We sort of rewrote that first song Peter has when he's in a sword fight, because that hadn't really worked on the stage version. For me, I love that moment in the play or in various versions where it's like his verbal dexterity, but it's also about his self-protection, which is like, "What are you going to say to me that I can't say to myself? You wanna try to insult me? Okay, here you go." So that song was so fun to write. So we wrote multiple, multiple, multiple versions of that, and then just really trusted, Peter [Dinklage] and Joe, because that had a lot going on. It had to work. He was singing it live on set, much like in the play, it wasn't going to be any easier to pull off alongside all of the choreography. We really tried to help with that one. I'm not sure always how much help we were, but Joe and Peter really had to figure out how to do that. I was a little bit focused on Haley's character and Haley's portrayal of Roxanne, which, I think for me, Haley really solved a lot of the problems. If she just has to be a sort of an object of adoration, where's the fun in that. She just always made that character so alive and so interesting. Simultaneously, you had to believe that she was blind enough not to know, not to ruin the essential conceit of the play, but so bright and brilliant that she's has this sort of verbal dexterity and this love of poetry that gets her into trouble. So she's fun to write songs for because she can really tie herself in knots, I think. she can really like trip the light fantastic. In terms of like her notions of love and exactly how it should be described and exactly how potent someone's language should be ... Knowing that Haley just had that voice, it was fun to throw a lot of language at it and see. But we really, once again, relied so much on our collaborators there to make it all work.

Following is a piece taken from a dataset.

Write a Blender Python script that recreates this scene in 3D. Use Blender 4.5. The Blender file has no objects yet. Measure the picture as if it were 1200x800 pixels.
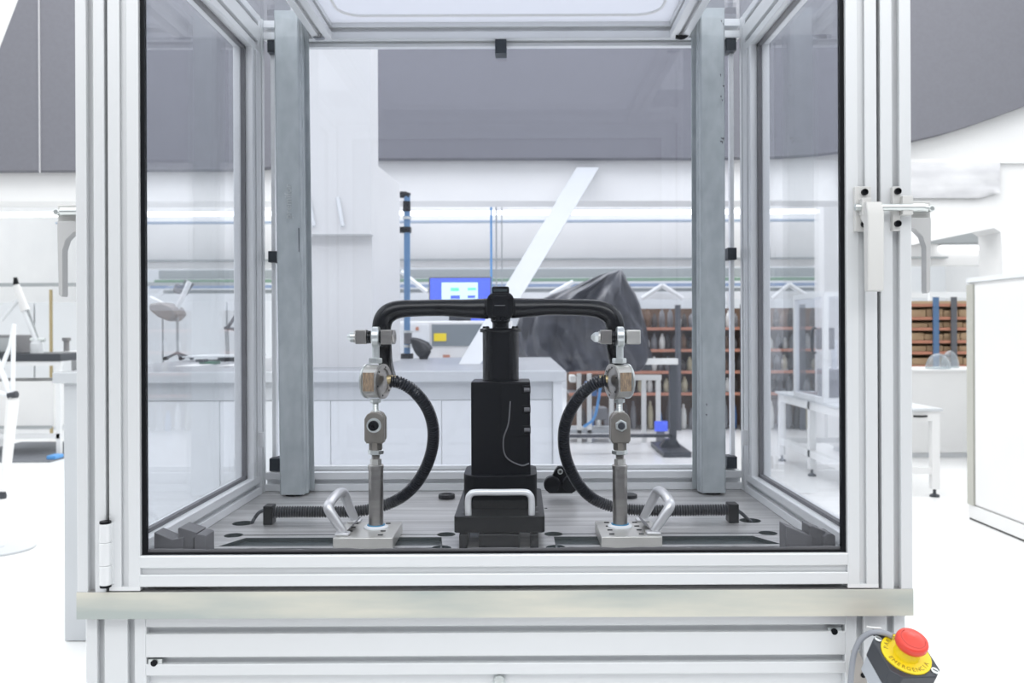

We've seen Cyrano in so many different adaptions throughout the years. What do you think the addition of music adds to the story for this film?
Well, I think the music in particular, not really just the songs, but the music, the bed of music that was always one of the bright shining points that kept all the collaborative writers wanting to make it ... The music was so interesting and so beautiful and then Erica's script was so beautifully spare, and then you had these great actor performers. Erica has been in theater for a long time and has had a career and theater. Every actor, the actors in each stage version, I mean, I wish we could have written for all of them. They were so fun to work with.
So for us, it was daunting because we were really just trying to kind of keep up with what was working. Sometimes I think we'd say like, "I'm not sure we need the song. I think the music and the script are really doing it." There were moments where we had a song that we liked as a song, but it just didn't work. There were heartbreaking moments where we had to be like, "Oh, that was the only good set of lyrics we had so far." But it just didn't work in the context. So it was a funny sort of process like that.